029「たすけられる」ということ 

池田徹

念仏によって「たすけられる」ということは、どういうことでしょうか。思いますに「すでにたすかっている」ということに気づくことが「たすけられる」ということではないかと考えています。

では「すでにたすかっている」ということの意味は、どういうことでしょうか。いつでも・どこでも・どういう状況でも、「今・ここの・私」として「しなければならないこと・できること・したいこと」があるということです。その人にだけ与えられた「現場」と、その人にしかできない使命と責任があるということです。「もともと特別なオンリーワン」という歌がありましたが、その言葉と相通じていきます。しかし、我々は、その使命と責任が与えられているにも拘らず、都合のいい現実には向き合いますが、都合の悪い現実に対しては、絶対拒否します。存在自体は都合の善し悪しに関係なく、出会っている現実を受け入れて生きているのですが、心が認めないのです。よく考えますと、それがたとえどんな現実であっても、まずそれを受け入れるということがないと何も始まらないのです。受け入れればそこから新しく始めていけるのです。「一歩」足を挙げて、立ち上がっていけるのです。

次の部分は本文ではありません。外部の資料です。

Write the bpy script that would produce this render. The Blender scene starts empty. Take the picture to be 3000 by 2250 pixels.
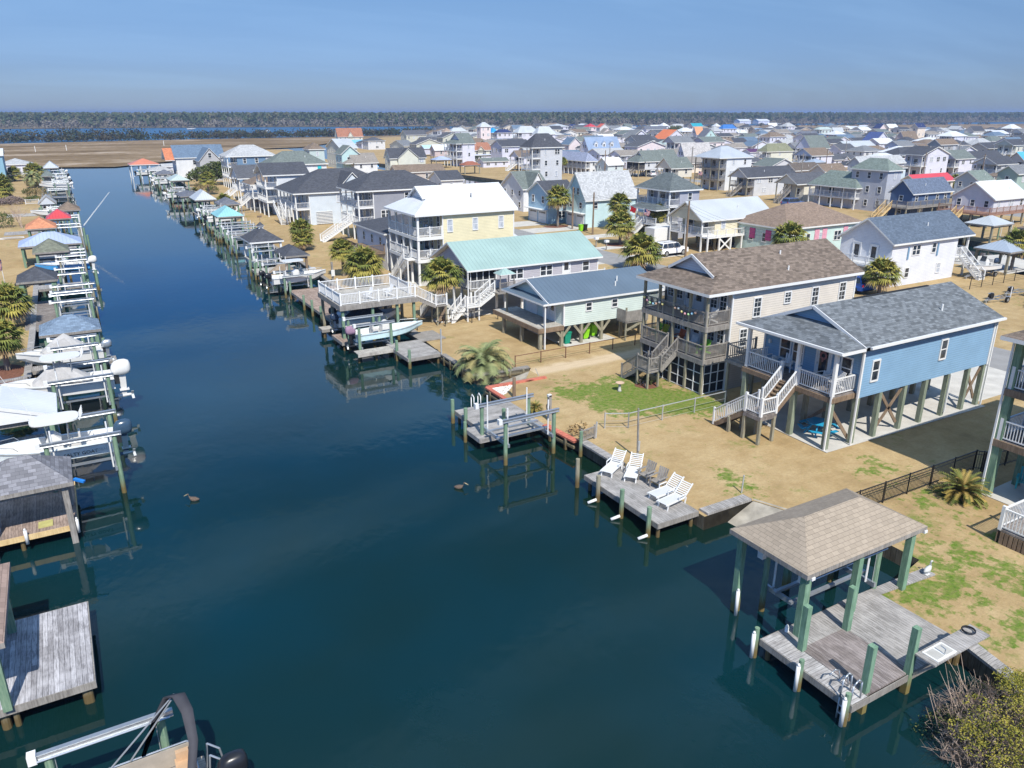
import bpy, math, random
from mathutils import Vector, Matrix
S = bpy.context.scene
C = S.collection
R = math.radians
random.seed(7)
# ------------------------------------------------------------------ camera, light, sky
CAMH = 18.6
cam = bpy.data.objects.new('camera', bpy.data.cameras.new('camera')); C.objects.link(cam)
cam.location = (0, 0, CAMH)
cam.rotation_euler = (R(90 - 19.505), 0, R(-30))
cam.data.sensor_width = 36; cam.data.lens = 36 * 2250 / 3000
cam.data.clip_start = .5; cam.data.clip_end = 60000
S.camera = cam
SAZ, SEL = 258, 50          # direction to the sun (math azimuth), elevation
sd = Vector((math.cos(R(SAZ)) * math.cos(R(SEL)), math.sin(R(SAZ)) * math.cos(R(SEL)), math.sin(R(SEL))))
sun = bpy.data.objects.new('sun', bpy.data.lights.new('sun', 'SUN')); C.objects.link(sun)
sun.data.energy = 4.5; sun.data.angle = R(.5); sun.data.color = (1, .955, .87)
sun.rotation_euler = sd.to_track_quat('Z', 'Y').to_euler(); sun.location = (0, 0, 90)
W = bpy.data.worlds.new('World'); S.world = W; W.use_nodes = True
nt = W.node_tree; N = nt.nodes; K = nt.links; N.clear()
def nn(t, **k):
    n = N.new(t)
    for a, b in k.items(): setattr(n, a, b)
    return n
sky = nn('ShaderNodeTexSky', sky_type='NISHITA', sun_disc=False, sun_elevation=R(SEL), sun_rotation=math.atan2(sd.x, sd.y), air_density=1.0, dust_density=.25, ozone_density=4.5, altitude=0)
hs = nn('ShaderNodeHueSaturation'); hs.inputs['Saturation'].default_value = 1.08; hs.inputs['Value'].default_value = 1.0
mul = nn('ShaderNodeMix', data_type='RGBA', blend_type='MULTIPLY'); mul.inputs[0].default_value = 1
ge = nn('ShaderNodeNewGeometry'); sep = nn('ShaderNodeSeparateXYZ'); K.new(ge.outputs['Incoming'], sep.inputs[0])
el = nn('ShaderNodeMath', operation='MULTIPLY'); el.inputs[1].default_value = -1; K.new(sep.outputs[2], el.inputs[0])
rp = nn('ShaderNodeValToRGB'); K.new(el.outputs[0], rp.inputs[0])
e = rp.color_ramp.elements; e[0].position = 0.0; e[0].color = (.26, .335, .575, 1); e[1].position = .78; e[1].color = (2.5, 1.9, 1.35, 1)
for p, c in ((.05, (.31, .38, .60, 1)), (.12, (.45, .495, .62, 1)), (.2, (.33, .52, .86, 1)), (.34, (.24, .66, 1.12, 1)), (.55, (.36, .80, 1.0, 1)), (.66, (.8, .95, 1.0, 1))):
    q = rp.color_ramp.elements.new(p); q.color = c
K.new(sky.outputs[0], hs.inputs['Color']); K.new(hs.outputs[0], mul.inputs[6]); K.new(rp.outputs[0], mul.inputs[7])
# thin cloud streaks, projected on a cloud plane overhead
dv = nn('ShaderNodeVectorMath', operation='DIVIDE'); cb = nn('ShaderNodeCombineXYZ')
mx = nn('ShaderNodeMath', operation='MAXIMUM'); mx.inputs[1].default_value = .02; K.new(el.outputs[0], mx.inputs[0])
ad = nn('ShaderNodeMath', operation='ADD'); ad.inputs[1].default_value = .12; K.new(mx.outputs[0], ad.inputs[0])
for i in range(3): K.new(ad.outputs[0], cb.inputs[i])
K.new(ge.outputs['Incoming'], dv.inputs[0]); K.new(cb.outputs[0], dv.inputs[1])
mp = nn('ShaderNodeMapping'); mp.inputs['Rotation'].default_value = (0, 0, R(24)); mp.inputs['Scale'].default_value = (.5, 1.5, 1); K.new(dv.outputs[0], mp.inputs[0])
no = nn('ShaderNodeTexNoise'); no.inputs['Scale'].default_value = 1.15; no.inputs['Detail'].default_value = 7; no.inputs['Roughness'].default_value = .55; no.inputs['Distortion'].default_value = .4; K.new(mp.outputs[0], no.inputs[0])
cr = nn('ShaderNodeMapRange'); cr.inputs[1].default_value = .45; cr.inputs[2].default_value = .72; cr.inputs[4].default_value = .75; K.new(no.outputs[0], cr.inputs[0])
cf = nn('ShaderNodeMapRange'); cf.inputs[1].default_value = .1; cf.inputs[2].default_value = .34; cf.inputs[3].default_value = .16; cf.inputs[4].default_value = 1.; K.new(el.outputs[0], cf.inputs[0]); cx = nn('ShaderNodeMath', operation='MULTIPLY'); K.new(cr.outputs[0], cx.inputs[0]); K.new(cf.outputs[0], cx.inputs[1])
cm = nn('ShaderNodeMix', data_type='RGBA'); K.new(cx.outputs[0], cm.inputs[0]); K.new(mul.outputs[2], cm.inputs[6]); cm.inputs[7].default_value = (3.0, 4.7, 6.9, 1)
bg = nn('ShaderNodeBackground'); bg.inputs[1].default_value = .122; K.new(cm.outputs[2], bg.inputs[0])
wo = nn('ShaderNodeOutputWorld'); K.new(bg.outputs[0], wo.inputs[0])
S.view_settings.view_transform = 'Standard'; S.view_settings.look = 'None'; S.view_settings.exposure = .34; S.view_settings.gamma = 1
S.render.resolution_x = 1024; S.render.resolution_y = 768
S.cycles.max_bounces = 6; S.cycles.diffuse_bounces = 2; S.cycles.glossy_bounces = 3; S.cycles.transparent_max_bounces = 8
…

しかし、我々は、先ほど述べたように、いつでも現実に対して自己中心的に善し悪しを決めつけ、善きものは受け入れ、悪しきものは排除するという生き方になっているのです。だから都合の悪い現実に出会ってしまうと、それを徹底的に排除し、生きることが始まらないのです。その「現場」を本当に生きることにはならないのです。事実はその現実を生きているけれども、自己中心的な心によって、生活が生き生きしないのです。自分が生きているのに、自分を生きたことにしない傍観者的・被害者的人生としてしまうのです。
実は我々のこの生き方が、どれほどいのちに対して、自己に対して、他者に対して暴力的であるか。我々の日常の心、善し悪しの心は「存在への暴力」としてはたらいているのです。

念仏による救いとは、その罪の身を知らされることを通して、「今・ここの・現実」に還り続けていくこと、「今・ここの身を生きるもの」に育てられていくことです。具体的に「普(あまね)くもろもろの衆生と共に」苦労していける人間に育てられていくことです。他者と関わり続けていける意欲を賜ることだと思っています。